Strangely enough, although we went to different high schools, we both became architects and met again at the Cooper Union School for the Advancement of Science and Art in Manhattan. He is now a professor of architecture at the University of Kentucky. I still see him from time to time. I have a lot to thank him for.

There is no one else during my pre-university days who stands out for me as a teacher other than my mother. She was a powerful personality and a major influence on me. From her I learnt above all that it was a wise thing to be different.

Now I can see her objectively - she died in 1980. Small and dark, with prominent Jewish features, she came from a famous Hasidic religious family. On the outside she was a typical exploited worker who only spoke Yiddish and Polish and spent her days as a seamstress in the sweat shops in the Bronx. But back at home, she would read Nietzsche, poetry and the works of Isaac Bashevis Singer.

From her I learnt to follow what I believed in.

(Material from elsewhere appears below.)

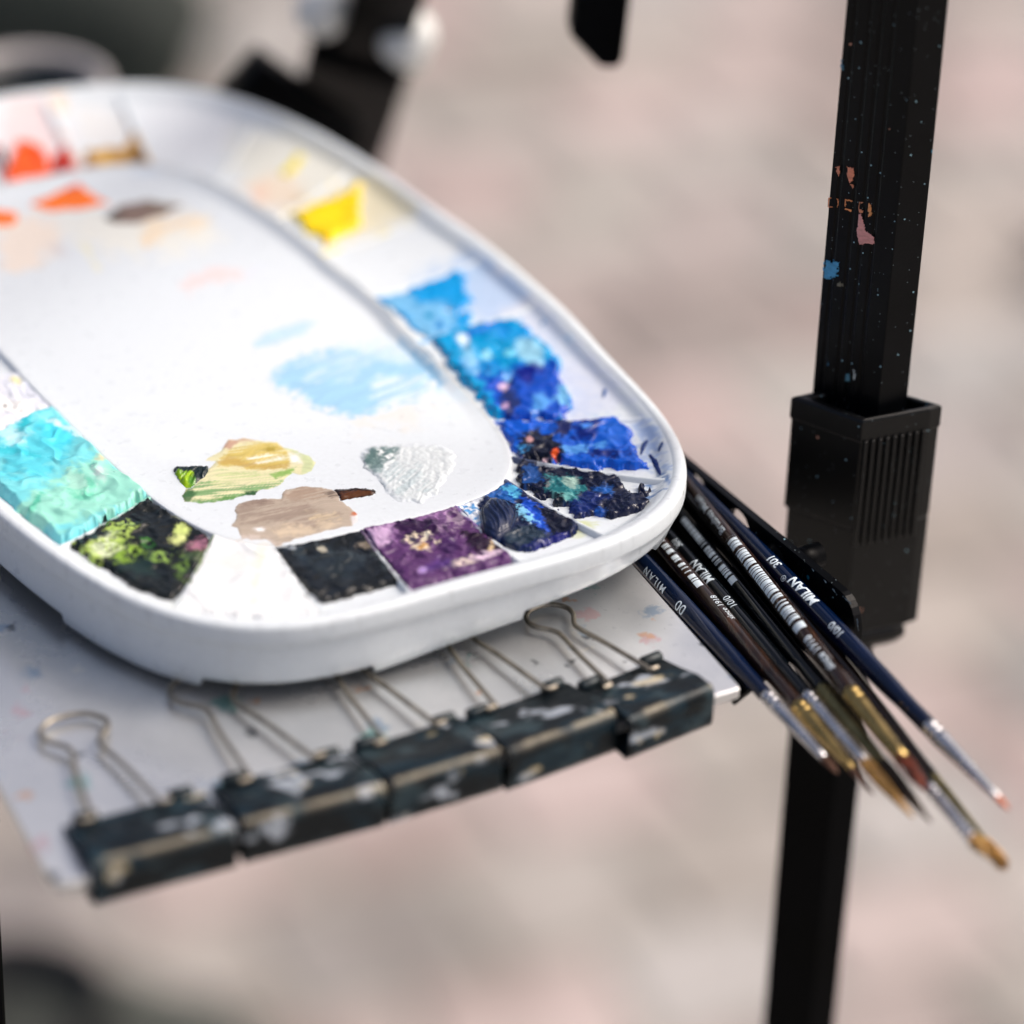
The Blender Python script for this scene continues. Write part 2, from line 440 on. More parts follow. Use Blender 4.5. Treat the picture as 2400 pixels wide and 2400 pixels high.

I can remember in primary school in Lodz having to complete a drawing assignment to represent the life we lived. I got a low grade for my drawing in which I tried to show what life was really like for a small Jewish boy at the time.

The child with the top marks produced a saccharine drawing, which really upset me. My mother told me that despite my low grade I was on the right lines.

She had a flaming personality and never behaved in a normal way. She encouraged me to defy the teachers if I thought they were wrong.

To my mother I owe the fact that I ever became an architect. I was at the Bronx School of Science and feeling the lack of a cultural input in the curriculum there, although I loved mathematics too. I would spend all my spare time drawing and yearned to be an artist.

One Friday night as I sat in the kitchen drawing at the table and my mother cooked the evening meal, she said: “Daniel, why don’t you become an architect, because you can be an artist if you are trained as an architect, but you can’t be an architect if you train as an artist?”

Her notion was all about practicality, and it had never occurred to me. My only regret is that she never saw the completion of my first building or the development of my career. I have the feeling though that if she were here she would say she was not at all surprised - she always had faith in me.

Daniel Libeskind, 62, is a renowned architect. He designed the Jewish Museum in Berlin and the Imperial War Museum North in Manchester. He won the competition for the masterplan to rebuild the World Trade Center site in New York. He was talking to Rachel Pugh.